Las cosas. Hay una manera de acceder a las cosas por la vía directa, que es la única manera natural y legítima de posesión. Esas cosas son las únicas que nos llevaremos cuando nos vayamos de aquí, al menos como semillas de futuros talentos, expresiones o creaciones. Merece la pena vigilar todas las cosas que llevamos impostadas, adquiridas, pegadas, supuestas, interferidas, enseñadas, interpretadas y creídas, porque lo único que hacen es separarnos de la vida (o sea, del Arte) tal y como es. Muchas de ellas creemos que nos definen como individuos, por eso nos cuesta desapegarnos de ellas (por tanto, simplificando, a lo que estamos apegados es a nosotros mismos... pero me estoy metiendo en arenas de otro post). Y sin embargo, la individualidad tampoco nos la vamos a llevar de aquí. Afortunadamente.
Post scriptum:
Aprovecho este post, valga la rebuznancia, para reivindicar a un compositor que, en este mundo y esta España de falso moderneo y falso clasicismo artísitico (mentiras ambas sendas dos en par), parece que no cabe. Sabremos los nombres y apellidos de futbolistas, y a la hora que se levanta Belén Esteban, pero por lo general no encontraréis el nombre de este compositor en el periódico ni en la TV. OK, en los mundillos en plan conservatorio y tal, sí es muy reconocido, pero más que nada se le conoce por haber creado la sintonía de Anillos de Oro, Fortunata y Jacinta, El Hombre y la Tierra, etc.

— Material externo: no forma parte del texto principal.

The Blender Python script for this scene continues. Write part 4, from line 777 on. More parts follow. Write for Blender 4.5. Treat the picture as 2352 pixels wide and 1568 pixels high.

Y sin embargo es uno de los mejores españoles compositores vivos, con una obra extensa que empiezo ahora a conocer. Hablo de Antón García-Abril.
Recoge el testigo de Falla y Albéniz lo pasa incluso por Gershwin (aquí los académicos seguro que se llevarían las manos a la cabeza), y llega hasta su propio dominio garcía-abriliano, personalísimo, delicado, donde el riesgo no se convierte en una obligación ni la tradicción en un anatema, donde la técnica se hace invisible y el talento se mueve con elegancia suelta.